Mayor Ryan Coonerty discusses what Santa Cruz is doing well and what citizens can do better during his first “Mayor’s Academy,” a class aimed at educating citizens on how the government works. Photo by Toby Silverman

When UC Santa Cruz lecturer Ryan Coonerty teaches on campus, he usually faces students in classrooms. But last Wednesday night, Santa Cruz mayor Coonerty stood before community members in the Council Chambers, lecturing on the way City Hall works.

“I want to make sure that [community members’] questions or concerns about the city are answered,” Coonerty said. “I want to give them a good sense about how accessible government is.”

The class, known as the Mayor’s Academy, will take place three more times, once a month until July. Classes are open to the public and will run from 7 to 9 p.m.

Coonerty said the class is the first of its kind. Mayor’s Academy aims to educate the public, Coonerty said, and it is not going to be a place for him to share his personal political views. Rather, through a better understanding of the way city government works, the community can partake in a more informed discussion.

“I believe in the idea of sitting down and having a longer, deeper conversation and providing the context and complexities of an issue,” Coonerty said. “It’s not always clear to the average person what the issues are or how to get engaged, and the more outreach we can do, the better.”

Approximately a dozen people attended the first meeting last week. Coonerty said he was “extremely happy” with the turnout.

“The tone of the conversation was much better than it often is around public debates,” Coonerty said. “It was very gratifying.”

Topics discussed included the budget and tax systems, crime and the desalination plant.

David Sweet, a retired UCSC faculty member who attended the event, said he was satisfied with the lecture overall.

“The whole idea that the mayor would take time to invite people to come and have a civil, informative talk on how the city works is beneficial,” Sweet said. “Just imagine if the president were doing this. If we were in the habit [as a country] of having this ongoing civics lesson, I think we’d be much better off as people.”

Before the mayor’s presentation, Sweet said he was unaware of some of the programs the city had, like the Chronic Inebriates Program, which aims to prioritize rehabilitation over jail time.

To improve future Mayor’s Academy lectures, Coonerty plans on incorporating evaluations and suggestions taken during the event.

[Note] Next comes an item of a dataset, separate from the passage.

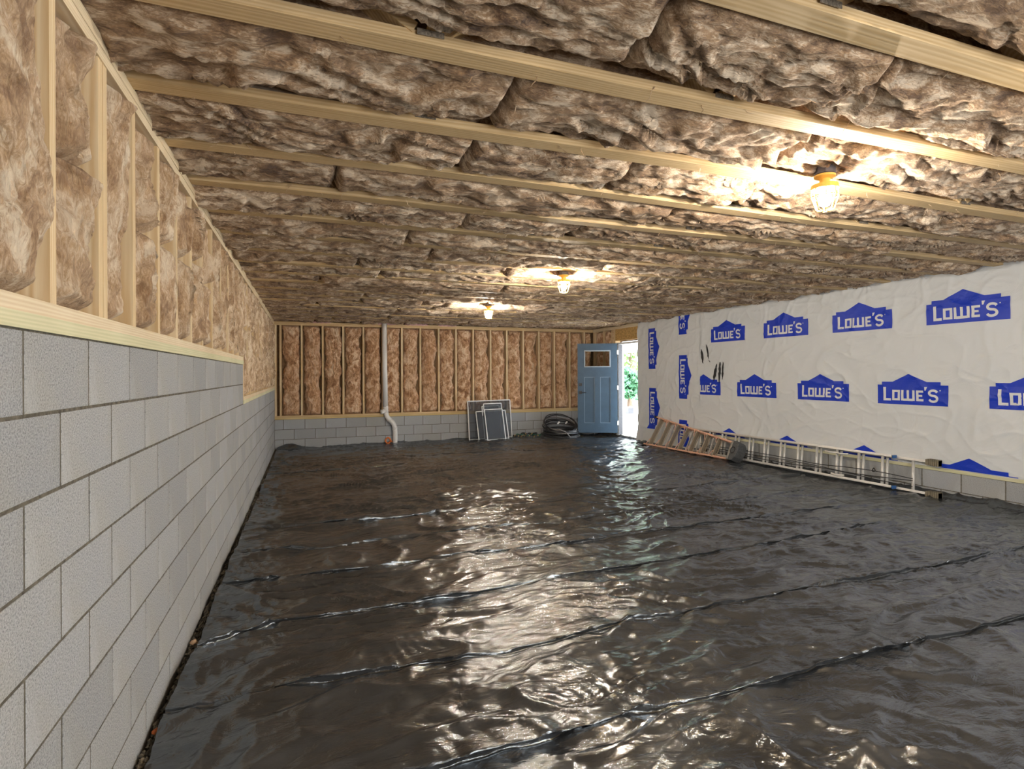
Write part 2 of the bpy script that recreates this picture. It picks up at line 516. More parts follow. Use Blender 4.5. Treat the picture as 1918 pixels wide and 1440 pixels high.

Vivian Vargas, Latino Affairs Commission member, suggested at the meeting future events be televised for accessibility. She also suggested televised lectures be dubbed in Spanish. Coonerty said this sounded like a “good idea” and it would “be worth it to have the [county’s Spanish] translator” attend.

“There was a [county] survey done to better reach the Latino community and they found that the best way to reach them was through television,” Vargas said. “That worked more than newspapers.”

The tone of the lecture was informal, and Coonerty joked about his day-to-day experiences, from campaigning to making citizen’s arrests.

Coonerty has extended his outreach to high schools in the Santa Cruz area. Mayors nationwide partnered with Harvard University to speak at local schools about city government. Coonerty has visited nine schools and said he intends to go to four more before the end of the year.

“I enjoyed going and talking to students so I’ve continued doing it,” Coonerty said. “I’ve really found their insights into the city to be extremely valuable.”